62. Quanto a seus visitantes, predizia frequentemente sua vinda ,dias e às vezes um mês antes, indicando o motivo da visita. Alguns vinham só para vê-lo, outros devido a enfermidades, e outros, atormentados pelos demônios. E ninguém considerava viagem demasiado molesta ou que fosse tempo perdido; cada um voltava sentindo que fora ajudado. Ainda que Antão tivesse esses poderes de palavra e visão, no entanto suplicava que ninguém o admirasse por essa razão, mas admirasse antes ao Senhor porque Ele nos ouve a nós, que somos apenas homens, a fim de que possamos conhecê-lo melhor.

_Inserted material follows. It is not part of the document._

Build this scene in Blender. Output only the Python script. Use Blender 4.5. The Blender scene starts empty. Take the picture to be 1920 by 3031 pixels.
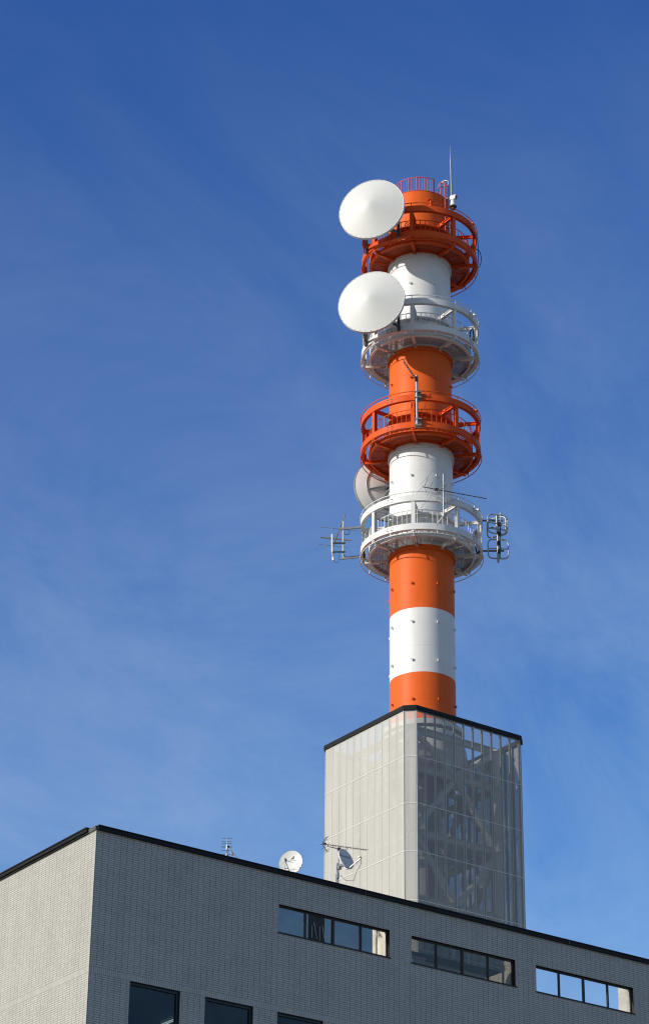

63. Noutra ocasião havia descido de novo para visitar as celas exteriores. Quando convidado a subir a um barco e orar com os monges, só ele percebeu um mau cheiro horrível e sumamente penetrante. A tripulação disse que havia a bordo pescado e alimento salgado e que o cheiro vinha disso, mas ele insistiu que o odor era diferente. Enquanto estava falando, um jovem que tinha um demônio e subira a bordo pouco antes como clandestino, soltou de repente um guincho. Repreendido em nome de nosso Senhor Jesus Cristo, foi-se o demônio, e o homem voltou à normalidade; todos então se aperceberam de que o mau cheiro vinha do demônio.

64. Outra vez um homem de posição foi a ele, possuído por um demônio. Neste caso o demônio era tão terrível que o possesso não estava consicente de que ia a Antão. Chegava mesmo a devorar seus próprios excrementos. O homem que o levou a Antão rogou-lhe que rezasse por ele. Compadecido pelo jovem, Antão orou e passou com ele toda a noite. Ao amanhecer, o jovem lançou-se de repente sobre Antão, empurrando-o. Seus companheiros indignaram-se diante disso, mas Antão acalmou-os, dizendo: "Não se aborreçam com o jovem, pois não é ele o responsável, e sim o demônio que nele está. Ao ser increpado e mandado a lugares desertos (Lc 11,24), ficou furioso e fez isto. Dêem graças ao Senhor, pois o atacar-me deste modo é um sinal da partida do demônio". E enquanto Antão dizia isto, o jovem voltou a seu estado normal; deu-se conta de onde estava, abraçou o ancião e deu graças a Deus.